E mesmo na política de editais, reduzidos recursos são disputados com milhares de concorrentes. Por exemplo, para financiar ações de projetos teatrais, o Ministério através da FUNARTE tem o edital Myriam Muniz. Em 2015, para toda a produção teatral brasileira, foram disponibilizados 4,3 milhões de reais para financiar 52 iniciativas dentre mais de mil recebidas!
Voltando a Lei Rouanet, em 2014, foram
incentivados 3.273 projetos culturais, com um montante captado de R$
1.320.307.460,89. Só que 6.057 projetos que poderiam captar, quase metade não
obteve sucesso (Fonte).
Porque alguns conseguem e outros não? No território da Lei
Rouanet, quem tende a ganhar são as empresas, abatendo recursos públicos do
Imposto de Renda, associando sua marca a valores culturais. Hoje, na área cultural,
as empresas dispõem de um grande poder de eliminar ideias e ações sem apelo e
retorno de mídia fácil. Entre o icônico Rock in Rio e um periférico grupo
teatral de Blumenau, quem tem mais chances de conseguir boas captações?

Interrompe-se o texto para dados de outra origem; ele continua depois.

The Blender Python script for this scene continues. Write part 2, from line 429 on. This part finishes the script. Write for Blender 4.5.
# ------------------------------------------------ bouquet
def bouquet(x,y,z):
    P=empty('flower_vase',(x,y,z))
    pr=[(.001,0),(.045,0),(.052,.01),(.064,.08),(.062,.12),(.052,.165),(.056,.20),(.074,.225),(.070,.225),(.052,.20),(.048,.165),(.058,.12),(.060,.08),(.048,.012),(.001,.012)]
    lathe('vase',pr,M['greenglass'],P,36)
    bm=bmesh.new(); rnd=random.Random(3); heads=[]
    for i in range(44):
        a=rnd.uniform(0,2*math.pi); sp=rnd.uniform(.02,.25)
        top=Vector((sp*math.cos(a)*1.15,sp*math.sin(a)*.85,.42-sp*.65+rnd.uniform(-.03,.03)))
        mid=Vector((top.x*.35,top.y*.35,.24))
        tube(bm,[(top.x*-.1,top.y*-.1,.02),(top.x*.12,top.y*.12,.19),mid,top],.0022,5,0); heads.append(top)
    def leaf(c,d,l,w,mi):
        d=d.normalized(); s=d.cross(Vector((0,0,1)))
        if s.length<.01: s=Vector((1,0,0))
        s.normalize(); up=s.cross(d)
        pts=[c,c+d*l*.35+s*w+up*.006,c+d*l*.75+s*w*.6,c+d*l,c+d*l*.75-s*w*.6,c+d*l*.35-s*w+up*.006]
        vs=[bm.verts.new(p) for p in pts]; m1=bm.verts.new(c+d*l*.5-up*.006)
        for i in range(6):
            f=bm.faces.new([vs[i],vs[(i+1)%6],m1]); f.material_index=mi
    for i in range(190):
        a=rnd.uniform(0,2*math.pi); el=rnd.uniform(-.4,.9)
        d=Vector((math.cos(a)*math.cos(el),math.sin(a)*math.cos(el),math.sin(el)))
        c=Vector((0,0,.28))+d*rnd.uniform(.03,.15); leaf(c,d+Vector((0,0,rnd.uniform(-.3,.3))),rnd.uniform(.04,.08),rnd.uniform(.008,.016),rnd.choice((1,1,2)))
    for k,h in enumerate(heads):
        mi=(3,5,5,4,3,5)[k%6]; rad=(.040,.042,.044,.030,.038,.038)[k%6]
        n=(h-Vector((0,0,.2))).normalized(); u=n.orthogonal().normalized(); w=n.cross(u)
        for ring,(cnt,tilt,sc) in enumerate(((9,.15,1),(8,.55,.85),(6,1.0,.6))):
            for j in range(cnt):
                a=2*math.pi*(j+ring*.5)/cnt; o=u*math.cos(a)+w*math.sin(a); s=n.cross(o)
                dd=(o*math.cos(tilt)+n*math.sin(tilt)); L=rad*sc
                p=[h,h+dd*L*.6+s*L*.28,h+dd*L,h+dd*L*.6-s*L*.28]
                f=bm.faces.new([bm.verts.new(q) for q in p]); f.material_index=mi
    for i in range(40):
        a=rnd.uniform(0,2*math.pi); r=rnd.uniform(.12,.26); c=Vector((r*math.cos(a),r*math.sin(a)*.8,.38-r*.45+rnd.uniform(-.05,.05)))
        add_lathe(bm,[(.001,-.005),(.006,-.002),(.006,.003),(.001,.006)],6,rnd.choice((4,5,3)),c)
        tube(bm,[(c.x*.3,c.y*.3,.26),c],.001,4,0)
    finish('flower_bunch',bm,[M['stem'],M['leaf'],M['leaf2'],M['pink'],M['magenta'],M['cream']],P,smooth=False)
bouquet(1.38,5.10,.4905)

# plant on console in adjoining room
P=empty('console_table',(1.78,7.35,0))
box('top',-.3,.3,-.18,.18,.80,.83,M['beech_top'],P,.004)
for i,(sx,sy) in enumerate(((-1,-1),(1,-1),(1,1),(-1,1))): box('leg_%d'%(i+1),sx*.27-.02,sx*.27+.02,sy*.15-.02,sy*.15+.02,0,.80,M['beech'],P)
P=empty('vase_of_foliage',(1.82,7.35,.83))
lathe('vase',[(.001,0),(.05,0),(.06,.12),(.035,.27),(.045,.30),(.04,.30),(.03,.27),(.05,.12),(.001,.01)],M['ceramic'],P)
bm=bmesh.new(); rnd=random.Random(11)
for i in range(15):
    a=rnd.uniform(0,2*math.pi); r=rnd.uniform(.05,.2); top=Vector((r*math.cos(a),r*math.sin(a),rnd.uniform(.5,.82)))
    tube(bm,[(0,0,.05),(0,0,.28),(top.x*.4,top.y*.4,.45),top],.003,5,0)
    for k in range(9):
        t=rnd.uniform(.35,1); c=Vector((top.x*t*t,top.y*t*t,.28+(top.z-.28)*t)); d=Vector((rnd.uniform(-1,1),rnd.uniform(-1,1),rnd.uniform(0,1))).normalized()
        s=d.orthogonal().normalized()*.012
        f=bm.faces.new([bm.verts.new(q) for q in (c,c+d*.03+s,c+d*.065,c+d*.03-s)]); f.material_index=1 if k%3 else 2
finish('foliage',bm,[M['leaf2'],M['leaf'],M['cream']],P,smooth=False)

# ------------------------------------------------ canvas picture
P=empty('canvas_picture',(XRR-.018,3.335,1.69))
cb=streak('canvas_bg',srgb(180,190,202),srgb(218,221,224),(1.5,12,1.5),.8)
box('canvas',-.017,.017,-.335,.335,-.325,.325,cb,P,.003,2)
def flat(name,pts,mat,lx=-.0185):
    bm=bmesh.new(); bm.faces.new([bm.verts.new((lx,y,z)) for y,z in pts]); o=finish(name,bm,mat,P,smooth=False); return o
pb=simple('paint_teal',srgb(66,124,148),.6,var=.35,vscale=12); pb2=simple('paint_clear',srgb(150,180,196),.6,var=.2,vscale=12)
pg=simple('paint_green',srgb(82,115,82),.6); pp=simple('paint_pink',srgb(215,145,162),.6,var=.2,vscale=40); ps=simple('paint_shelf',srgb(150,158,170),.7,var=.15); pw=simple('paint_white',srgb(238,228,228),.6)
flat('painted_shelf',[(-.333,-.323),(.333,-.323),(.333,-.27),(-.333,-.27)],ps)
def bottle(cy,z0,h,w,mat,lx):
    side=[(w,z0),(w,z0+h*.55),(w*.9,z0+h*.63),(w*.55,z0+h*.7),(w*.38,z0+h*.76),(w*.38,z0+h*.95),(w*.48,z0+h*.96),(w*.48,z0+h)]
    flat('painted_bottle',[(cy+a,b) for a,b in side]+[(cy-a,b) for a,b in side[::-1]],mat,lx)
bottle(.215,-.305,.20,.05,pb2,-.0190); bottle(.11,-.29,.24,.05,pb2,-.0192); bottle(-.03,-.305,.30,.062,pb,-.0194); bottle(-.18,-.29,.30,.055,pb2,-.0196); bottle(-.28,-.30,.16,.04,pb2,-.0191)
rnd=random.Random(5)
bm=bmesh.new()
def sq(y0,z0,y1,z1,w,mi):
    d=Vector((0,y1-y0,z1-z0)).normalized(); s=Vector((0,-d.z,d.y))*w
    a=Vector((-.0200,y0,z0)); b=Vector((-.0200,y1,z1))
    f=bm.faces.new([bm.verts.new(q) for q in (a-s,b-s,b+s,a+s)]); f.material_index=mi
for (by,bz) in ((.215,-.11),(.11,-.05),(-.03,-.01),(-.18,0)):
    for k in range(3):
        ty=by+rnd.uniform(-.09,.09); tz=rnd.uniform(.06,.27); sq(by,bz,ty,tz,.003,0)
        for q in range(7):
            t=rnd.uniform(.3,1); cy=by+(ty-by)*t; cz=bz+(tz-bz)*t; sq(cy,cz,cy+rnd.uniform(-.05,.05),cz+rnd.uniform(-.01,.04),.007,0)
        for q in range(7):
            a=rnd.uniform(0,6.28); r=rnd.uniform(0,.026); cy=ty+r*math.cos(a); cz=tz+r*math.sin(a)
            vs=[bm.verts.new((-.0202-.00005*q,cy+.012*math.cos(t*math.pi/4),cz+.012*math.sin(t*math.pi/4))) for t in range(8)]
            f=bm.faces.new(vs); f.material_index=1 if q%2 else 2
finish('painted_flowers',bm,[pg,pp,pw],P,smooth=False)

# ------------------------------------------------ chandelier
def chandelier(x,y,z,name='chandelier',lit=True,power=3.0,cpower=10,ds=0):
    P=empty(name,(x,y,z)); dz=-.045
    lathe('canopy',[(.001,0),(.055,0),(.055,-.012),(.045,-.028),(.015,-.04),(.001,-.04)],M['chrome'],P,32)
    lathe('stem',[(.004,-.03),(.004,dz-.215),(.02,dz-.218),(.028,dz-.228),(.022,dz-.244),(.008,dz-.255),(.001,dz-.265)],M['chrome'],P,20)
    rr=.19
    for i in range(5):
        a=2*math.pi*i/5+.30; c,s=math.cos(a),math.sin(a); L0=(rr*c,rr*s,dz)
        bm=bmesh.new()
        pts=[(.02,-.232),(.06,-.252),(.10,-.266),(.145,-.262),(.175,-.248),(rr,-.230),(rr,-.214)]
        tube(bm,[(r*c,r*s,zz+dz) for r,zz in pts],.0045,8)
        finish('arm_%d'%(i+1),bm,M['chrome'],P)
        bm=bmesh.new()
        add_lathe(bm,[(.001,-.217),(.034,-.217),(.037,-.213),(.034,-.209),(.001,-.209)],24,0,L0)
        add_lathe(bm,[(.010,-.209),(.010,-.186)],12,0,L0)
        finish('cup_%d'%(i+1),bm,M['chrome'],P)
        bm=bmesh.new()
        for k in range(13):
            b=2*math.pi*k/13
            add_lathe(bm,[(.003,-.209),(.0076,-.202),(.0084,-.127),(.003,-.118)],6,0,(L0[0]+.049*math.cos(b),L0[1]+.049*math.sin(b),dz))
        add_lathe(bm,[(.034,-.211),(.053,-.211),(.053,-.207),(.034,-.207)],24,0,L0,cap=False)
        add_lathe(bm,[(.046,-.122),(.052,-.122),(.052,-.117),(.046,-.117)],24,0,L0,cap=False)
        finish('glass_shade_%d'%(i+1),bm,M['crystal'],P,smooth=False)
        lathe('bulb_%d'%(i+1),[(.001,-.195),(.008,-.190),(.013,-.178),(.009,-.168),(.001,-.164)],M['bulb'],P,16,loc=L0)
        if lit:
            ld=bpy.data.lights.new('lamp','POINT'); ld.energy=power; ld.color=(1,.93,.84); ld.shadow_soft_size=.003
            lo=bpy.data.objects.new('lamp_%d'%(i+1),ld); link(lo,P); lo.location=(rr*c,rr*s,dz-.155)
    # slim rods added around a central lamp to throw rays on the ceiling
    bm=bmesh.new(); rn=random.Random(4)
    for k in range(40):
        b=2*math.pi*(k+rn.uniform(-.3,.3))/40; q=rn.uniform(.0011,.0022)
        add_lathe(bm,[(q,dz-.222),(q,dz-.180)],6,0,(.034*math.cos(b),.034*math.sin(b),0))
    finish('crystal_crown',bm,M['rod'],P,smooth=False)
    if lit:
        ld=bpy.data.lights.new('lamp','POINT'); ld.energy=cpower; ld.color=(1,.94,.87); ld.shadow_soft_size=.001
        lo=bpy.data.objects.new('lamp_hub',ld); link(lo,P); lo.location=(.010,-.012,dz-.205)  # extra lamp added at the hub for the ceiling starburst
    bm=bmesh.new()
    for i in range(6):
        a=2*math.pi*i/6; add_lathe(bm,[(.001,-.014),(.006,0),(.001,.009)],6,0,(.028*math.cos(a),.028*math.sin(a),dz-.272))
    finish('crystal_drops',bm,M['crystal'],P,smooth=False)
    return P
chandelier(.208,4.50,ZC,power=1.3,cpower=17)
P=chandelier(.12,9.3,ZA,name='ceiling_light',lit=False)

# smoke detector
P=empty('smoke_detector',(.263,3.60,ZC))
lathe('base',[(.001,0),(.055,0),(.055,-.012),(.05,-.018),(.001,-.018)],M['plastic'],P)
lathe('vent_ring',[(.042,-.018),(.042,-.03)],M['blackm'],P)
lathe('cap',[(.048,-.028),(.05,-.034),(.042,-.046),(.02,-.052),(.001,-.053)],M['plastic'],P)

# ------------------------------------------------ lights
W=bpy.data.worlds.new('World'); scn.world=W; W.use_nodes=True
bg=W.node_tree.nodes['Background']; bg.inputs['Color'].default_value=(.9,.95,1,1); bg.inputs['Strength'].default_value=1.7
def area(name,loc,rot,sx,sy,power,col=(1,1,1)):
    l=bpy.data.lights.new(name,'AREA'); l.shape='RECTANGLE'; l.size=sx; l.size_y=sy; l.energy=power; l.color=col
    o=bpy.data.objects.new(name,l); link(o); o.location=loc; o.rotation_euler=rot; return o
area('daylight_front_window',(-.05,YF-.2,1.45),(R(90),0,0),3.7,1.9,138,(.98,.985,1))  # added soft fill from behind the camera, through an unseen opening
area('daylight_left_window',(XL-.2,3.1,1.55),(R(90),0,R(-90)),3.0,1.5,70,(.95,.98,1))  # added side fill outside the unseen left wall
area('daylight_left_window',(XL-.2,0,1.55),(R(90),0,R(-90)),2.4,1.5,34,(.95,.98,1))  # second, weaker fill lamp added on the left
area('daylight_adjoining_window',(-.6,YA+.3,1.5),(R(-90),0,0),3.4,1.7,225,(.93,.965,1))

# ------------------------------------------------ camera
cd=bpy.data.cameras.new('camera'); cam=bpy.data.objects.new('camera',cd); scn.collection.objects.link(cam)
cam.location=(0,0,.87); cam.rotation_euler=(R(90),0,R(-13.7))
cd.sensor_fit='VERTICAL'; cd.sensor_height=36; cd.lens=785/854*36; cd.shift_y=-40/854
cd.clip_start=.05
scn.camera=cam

Além disso, pequenos proponentes disputam com
instituições privadas como o Itaú como se estivessem em plena igualdade. Aliás,
falando em Itaú, que possui o Itaú Cultural, com relevantes serviços, o banco utiliza
parte do imposto que pagaria na instituição que lhe é sua. Quer dizer,
o governo dá dinheiro para essas empresas investirem em marketing cultural, ao invés do que acontece nos EUA,
onde tradicionalmente as empresas disponibilizam recursos. Ou, no caso local, o
financiamento pelas empresas Hering de suas ações de marketing (o Museu Hering)
com recursos públicos na forma de renuncia fiscal.
Dificilmente, proponentes culturais conseguem a totalidade dos recursos necessários. E dinheiro de projeto, na sua grande maioria, vai para diversas atividades de produçao, outros artistas envolvidos, serviços e comércios, girando a roda da economia.
Mas, o genial coxinha pensa
que todo mundo vive nas tetas. Quem, cara pálida e máscula? Nem mesmo os casos
extremos apontados como Maria Bethânia ou Cláudia Leite vivem de Lei Rouanet.
Aliás, a Lei Rouanet, criada em 1992, permite que tais agentes culturais
participem desse mecanismo. Se é imoral para alguns, ilegal não é.
A extinção do MinC é retrocesso em todos os sentidos.